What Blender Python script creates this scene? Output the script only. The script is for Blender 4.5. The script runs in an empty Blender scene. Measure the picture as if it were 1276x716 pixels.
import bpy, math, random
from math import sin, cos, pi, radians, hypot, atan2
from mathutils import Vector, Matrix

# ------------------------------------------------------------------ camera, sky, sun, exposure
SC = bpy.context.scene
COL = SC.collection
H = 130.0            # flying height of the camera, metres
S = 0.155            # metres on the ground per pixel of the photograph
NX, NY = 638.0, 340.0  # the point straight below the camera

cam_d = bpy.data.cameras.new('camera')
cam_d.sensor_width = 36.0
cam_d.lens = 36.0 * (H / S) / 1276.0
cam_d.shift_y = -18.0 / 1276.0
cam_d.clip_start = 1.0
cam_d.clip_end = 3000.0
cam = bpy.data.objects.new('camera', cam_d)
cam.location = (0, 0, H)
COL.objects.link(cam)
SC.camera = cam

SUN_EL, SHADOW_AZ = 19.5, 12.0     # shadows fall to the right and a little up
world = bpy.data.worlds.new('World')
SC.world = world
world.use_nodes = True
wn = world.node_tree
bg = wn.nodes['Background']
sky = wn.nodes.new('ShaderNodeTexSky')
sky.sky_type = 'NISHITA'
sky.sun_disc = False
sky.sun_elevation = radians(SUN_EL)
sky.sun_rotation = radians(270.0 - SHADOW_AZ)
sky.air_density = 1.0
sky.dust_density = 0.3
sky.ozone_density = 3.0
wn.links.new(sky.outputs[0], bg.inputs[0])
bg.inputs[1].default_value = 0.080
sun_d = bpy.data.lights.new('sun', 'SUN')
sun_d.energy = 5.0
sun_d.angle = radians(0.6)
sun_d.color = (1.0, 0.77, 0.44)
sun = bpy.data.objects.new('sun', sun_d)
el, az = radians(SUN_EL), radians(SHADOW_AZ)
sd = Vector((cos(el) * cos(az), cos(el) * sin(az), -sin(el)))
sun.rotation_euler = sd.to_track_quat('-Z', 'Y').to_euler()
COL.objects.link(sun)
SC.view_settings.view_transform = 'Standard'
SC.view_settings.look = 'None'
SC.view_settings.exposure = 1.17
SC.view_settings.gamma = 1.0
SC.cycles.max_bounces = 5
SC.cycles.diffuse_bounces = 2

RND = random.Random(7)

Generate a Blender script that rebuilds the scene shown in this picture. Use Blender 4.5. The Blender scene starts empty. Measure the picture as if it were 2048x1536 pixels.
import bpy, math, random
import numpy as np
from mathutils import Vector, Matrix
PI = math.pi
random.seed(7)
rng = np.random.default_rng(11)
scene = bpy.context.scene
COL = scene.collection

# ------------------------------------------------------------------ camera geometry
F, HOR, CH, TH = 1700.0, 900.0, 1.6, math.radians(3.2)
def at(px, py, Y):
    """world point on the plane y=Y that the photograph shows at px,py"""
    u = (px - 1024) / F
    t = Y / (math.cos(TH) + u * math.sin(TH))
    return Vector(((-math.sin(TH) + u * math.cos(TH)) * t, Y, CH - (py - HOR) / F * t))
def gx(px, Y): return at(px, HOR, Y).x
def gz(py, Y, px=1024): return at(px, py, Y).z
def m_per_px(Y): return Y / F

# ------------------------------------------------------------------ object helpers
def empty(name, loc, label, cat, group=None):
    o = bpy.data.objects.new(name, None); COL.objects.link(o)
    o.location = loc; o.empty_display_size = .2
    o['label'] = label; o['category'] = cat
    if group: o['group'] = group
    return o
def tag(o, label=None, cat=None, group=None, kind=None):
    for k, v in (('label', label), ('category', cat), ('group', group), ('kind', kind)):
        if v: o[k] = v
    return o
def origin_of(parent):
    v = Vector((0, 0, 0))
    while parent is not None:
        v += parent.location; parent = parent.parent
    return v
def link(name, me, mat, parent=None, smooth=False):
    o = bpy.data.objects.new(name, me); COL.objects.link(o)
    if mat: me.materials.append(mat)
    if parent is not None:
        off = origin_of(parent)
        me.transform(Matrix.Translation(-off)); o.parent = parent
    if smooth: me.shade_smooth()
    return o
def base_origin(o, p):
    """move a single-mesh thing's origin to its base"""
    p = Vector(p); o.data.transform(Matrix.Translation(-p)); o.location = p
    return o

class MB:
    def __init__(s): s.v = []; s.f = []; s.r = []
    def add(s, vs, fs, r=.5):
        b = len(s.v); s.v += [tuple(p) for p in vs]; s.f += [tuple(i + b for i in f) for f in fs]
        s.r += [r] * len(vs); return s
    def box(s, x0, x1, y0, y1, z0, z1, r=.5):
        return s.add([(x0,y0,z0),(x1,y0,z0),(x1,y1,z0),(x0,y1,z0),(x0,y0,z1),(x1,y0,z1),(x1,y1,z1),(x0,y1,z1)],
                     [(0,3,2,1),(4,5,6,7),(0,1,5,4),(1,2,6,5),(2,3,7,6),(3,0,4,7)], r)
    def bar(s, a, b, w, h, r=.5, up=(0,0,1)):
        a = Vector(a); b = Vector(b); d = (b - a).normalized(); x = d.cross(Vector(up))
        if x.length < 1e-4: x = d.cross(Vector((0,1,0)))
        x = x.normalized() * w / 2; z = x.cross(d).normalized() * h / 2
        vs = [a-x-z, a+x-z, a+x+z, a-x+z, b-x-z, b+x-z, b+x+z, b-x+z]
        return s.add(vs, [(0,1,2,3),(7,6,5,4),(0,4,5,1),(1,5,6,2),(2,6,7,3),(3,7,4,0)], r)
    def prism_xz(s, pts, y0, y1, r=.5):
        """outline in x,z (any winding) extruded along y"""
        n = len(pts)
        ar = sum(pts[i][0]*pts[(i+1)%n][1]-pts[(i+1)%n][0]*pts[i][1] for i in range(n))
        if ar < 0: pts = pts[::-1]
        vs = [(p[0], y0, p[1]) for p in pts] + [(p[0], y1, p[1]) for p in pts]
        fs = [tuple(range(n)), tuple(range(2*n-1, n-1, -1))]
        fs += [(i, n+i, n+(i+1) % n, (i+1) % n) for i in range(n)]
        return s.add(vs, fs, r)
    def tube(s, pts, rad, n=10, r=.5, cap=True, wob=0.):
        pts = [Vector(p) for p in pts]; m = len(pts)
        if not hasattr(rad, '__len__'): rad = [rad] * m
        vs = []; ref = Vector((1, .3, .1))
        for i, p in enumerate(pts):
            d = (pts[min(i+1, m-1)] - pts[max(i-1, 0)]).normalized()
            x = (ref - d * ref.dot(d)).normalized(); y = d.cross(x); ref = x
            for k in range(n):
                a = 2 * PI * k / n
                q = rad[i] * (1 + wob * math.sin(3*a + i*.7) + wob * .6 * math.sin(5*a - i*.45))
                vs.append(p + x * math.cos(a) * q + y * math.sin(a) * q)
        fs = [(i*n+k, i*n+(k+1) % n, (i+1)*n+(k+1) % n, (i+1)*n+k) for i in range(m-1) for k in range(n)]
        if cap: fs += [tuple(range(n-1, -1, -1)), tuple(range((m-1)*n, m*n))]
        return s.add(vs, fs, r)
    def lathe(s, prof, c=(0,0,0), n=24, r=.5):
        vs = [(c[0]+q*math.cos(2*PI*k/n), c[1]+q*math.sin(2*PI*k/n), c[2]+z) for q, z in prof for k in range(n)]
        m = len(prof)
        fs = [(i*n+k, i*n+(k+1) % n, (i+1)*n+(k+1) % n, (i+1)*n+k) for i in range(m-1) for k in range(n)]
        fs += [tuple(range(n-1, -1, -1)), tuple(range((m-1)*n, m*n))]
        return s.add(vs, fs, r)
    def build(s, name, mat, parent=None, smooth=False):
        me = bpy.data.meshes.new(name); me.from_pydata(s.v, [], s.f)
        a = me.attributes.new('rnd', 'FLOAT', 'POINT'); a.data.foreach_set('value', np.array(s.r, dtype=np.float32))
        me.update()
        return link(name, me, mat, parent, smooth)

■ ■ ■

* Task directions: Quote the listing word for word from its first line through the line in which "SC.camera = cam" appears.

* Task answer:
What Blender Python script creates this scene? Output the script only. The script is for Blender 4.5. The script runs in an empty Blender scene. Measure the picture as if it were 1276x716 pixels.
import bpy, math, random
from math import sin, cos, pi, radians, hypot, atan2
from mathutils import Vector, Matrix

# ------------------------------------------------------------------ camera, sky, sun, exposure
SC = bpy.context.scene
COL = SC.collection
H = 130.0            # flying height of the camera, metres
S = 0.155            # metres on the ground per pixel of the photograph
NX, NY = 638.0, 340.0  # the point straight below the camera

cam_d = bpy.data.cameras.new('camera')
cam_d.sensor_width = 36.0
cam_d.lens = 36.0 * (H / S) / 1276.0
cam_d.shift_y = -18.0 / 1276.0
cam_d.clip_start = 1.0
cam_d.clip_end = 3000.0
cam = bpy.data.objects.new('camera', cam_d)
cam.location = (0, 0, H)
COL.objects.link(cam)
SC.camera = cam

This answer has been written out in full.